Applications of capillarity:
Sponge absorbs the liquid due to capillary action.
When ink drops on blotting paper it gets absorbed due to capillary action.
We are given a soap bubble having radius $r = 0.1m$ . The work done $W$ in blowing the soap bubble is given as:
$W = surface\,tension\, \times \,surface\,area$
We are given that the surface tension of the soap solution is $ = 30\,dyne\,c{m^{ - 1}}$ . In SI units the surface tension will be $0.03\,N{m^{ - 1}}$. As $1\,dyne\,c{m^{ - 1}} = 0.001\,N{m^{ - 1}}$
The surface area of the soap bubble is taken as the sum of inner surface area and the outer surface area. As the difference in radius is negligible, we consider the inner and outer surface radius to be the same.
The total surface area $ = 2 \times 4\pi {r^2}$ = $2 \times 4 \times \pi \times {\left( {0.1} \right)^2}$
The total surface area $ = 0.2513\,{m^2}$
$W = surface\,tension\, \times \,surface\,area$
$ \Rightarrow W = \left( {0.03} \right) \times \left( {0.2513} \right)$
$ \Rightarrow W = 0.00754\,J$
$ \Rightarrow W = 7.54 \times {10^{ - 3}}\,J$
This will be the work done in blowing a soap bubble of radius $0.1m$ .

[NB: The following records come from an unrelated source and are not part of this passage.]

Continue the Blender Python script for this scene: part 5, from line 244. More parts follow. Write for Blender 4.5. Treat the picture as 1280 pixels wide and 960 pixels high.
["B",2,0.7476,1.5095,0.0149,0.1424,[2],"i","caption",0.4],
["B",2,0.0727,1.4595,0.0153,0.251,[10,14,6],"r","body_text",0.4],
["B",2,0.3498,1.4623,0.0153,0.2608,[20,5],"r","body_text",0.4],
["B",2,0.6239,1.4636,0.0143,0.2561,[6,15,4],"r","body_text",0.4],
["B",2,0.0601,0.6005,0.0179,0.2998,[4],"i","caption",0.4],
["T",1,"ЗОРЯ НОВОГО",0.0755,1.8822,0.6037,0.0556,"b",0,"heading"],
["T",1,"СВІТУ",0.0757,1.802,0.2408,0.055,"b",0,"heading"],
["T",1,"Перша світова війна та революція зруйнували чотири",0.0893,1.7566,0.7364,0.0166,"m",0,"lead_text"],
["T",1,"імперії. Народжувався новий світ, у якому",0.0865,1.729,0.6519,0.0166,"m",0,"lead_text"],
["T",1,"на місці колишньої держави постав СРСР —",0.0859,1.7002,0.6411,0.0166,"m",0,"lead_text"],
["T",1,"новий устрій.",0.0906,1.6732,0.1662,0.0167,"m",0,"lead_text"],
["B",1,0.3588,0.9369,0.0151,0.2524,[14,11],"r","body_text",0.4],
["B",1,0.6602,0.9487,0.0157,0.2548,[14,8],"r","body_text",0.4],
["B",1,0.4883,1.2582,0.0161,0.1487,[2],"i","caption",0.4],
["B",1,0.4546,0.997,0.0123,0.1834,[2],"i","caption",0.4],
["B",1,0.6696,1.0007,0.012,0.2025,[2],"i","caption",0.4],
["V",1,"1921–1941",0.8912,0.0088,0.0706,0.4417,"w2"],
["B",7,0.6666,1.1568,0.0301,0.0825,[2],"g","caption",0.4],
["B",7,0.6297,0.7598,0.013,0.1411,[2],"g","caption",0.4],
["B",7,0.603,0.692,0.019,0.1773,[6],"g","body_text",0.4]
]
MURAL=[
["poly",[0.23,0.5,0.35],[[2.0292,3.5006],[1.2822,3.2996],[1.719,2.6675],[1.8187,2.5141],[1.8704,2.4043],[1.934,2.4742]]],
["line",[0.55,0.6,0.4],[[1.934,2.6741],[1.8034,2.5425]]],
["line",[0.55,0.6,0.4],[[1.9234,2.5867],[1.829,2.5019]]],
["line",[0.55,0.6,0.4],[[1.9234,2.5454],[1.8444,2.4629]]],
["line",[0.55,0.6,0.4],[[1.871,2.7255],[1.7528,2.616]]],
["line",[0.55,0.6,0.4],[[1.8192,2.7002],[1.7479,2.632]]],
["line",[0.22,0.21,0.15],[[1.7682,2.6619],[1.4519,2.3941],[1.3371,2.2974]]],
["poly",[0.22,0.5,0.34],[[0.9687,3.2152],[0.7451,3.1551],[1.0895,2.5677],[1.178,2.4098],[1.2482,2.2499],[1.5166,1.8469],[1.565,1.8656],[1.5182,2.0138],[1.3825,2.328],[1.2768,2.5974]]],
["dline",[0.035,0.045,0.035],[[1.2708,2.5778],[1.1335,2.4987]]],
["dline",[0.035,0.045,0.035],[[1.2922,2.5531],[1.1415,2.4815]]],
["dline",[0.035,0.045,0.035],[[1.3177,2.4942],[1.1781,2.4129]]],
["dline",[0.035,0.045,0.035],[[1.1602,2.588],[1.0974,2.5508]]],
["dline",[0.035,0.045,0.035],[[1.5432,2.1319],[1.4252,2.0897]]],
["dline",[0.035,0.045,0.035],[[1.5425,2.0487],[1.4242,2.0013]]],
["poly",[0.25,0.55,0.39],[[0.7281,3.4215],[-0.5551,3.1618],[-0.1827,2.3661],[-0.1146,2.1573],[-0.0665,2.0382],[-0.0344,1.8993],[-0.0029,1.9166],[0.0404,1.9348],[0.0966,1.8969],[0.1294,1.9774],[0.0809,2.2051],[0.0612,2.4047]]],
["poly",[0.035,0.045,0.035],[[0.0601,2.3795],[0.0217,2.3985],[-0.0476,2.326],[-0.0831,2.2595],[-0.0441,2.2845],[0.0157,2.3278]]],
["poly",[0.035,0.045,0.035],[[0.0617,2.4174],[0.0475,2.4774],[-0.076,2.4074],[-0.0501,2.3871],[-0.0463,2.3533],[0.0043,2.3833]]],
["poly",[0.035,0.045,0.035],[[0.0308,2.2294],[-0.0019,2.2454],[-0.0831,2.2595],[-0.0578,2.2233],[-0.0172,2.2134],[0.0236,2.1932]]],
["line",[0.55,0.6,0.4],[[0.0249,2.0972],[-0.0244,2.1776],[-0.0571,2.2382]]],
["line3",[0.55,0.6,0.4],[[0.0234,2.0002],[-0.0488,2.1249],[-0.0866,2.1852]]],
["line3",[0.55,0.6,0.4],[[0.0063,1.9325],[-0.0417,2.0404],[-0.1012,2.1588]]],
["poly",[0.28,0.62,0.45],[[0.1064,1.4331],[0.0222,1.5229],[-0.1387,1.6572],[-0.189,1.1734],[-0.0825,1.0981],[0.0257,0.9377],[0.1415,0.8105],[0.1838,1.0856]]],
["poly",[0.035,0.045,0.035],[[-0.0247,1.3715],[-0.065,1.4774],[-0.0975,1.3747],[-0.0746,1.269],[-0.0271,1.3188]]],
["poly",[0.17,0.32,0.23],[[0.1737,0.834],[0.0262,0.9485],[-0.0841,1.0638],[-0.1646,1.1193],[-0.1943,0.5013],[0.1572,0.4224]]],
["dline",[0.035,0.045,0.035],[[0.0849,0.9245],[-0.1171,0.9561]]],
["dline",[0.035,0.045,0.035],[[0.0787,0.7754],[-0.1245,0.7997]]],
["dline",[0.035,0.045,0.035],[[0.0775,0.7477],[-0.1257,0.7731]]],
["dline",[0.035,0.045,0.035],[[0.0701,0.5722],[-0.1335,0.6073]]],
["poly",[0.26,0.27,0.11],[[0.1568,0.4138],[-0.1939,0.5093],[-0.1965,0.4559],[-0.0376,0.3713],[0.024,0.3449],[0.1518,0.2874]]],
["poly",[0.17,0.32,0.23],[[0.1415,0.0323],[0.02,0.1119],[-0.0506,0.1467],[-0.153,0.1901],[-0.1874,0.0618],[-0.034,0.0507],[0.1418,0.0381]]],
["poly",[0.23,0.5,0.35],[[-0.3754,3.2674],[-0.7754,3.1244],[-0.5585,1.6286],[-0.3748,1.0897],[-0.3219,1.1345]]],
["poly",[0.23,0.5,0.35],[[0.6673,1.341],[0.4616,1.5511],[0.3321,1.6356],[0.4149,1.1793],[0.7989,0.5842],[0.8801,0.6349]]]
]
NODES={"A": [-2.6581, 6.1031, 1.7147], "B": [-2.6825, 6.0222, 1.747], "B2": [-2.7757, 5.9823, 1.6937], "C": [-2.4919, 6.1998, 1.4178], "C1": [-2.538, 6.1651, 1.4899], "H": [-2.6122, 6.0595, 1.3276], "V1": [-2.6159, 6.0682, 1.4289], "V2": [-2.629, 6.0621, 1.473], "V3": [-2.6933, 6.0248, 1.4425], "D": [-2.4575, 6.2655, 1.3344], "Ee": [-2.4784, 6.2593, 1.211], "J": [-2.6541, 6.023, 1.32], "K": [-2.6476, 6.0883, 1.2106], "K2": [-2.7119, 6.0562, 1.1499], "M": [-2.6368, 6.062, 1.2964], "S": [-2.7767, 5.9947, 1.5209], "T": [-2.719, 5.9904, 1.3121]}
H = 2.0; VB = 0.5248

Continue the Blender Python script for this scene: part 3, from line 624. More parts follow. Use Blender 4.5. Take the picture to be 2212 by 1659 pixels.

Note: A soap bubble has two surfaces, one inside and one outside. For calculating the work done, both the surfaces are to be considered. Convert the units of surface tension in SI units. The final units of work done will be in Joules. The rise or fall in the level of fluid inside a tube depends on the relative attraction of the molecules of the liquid.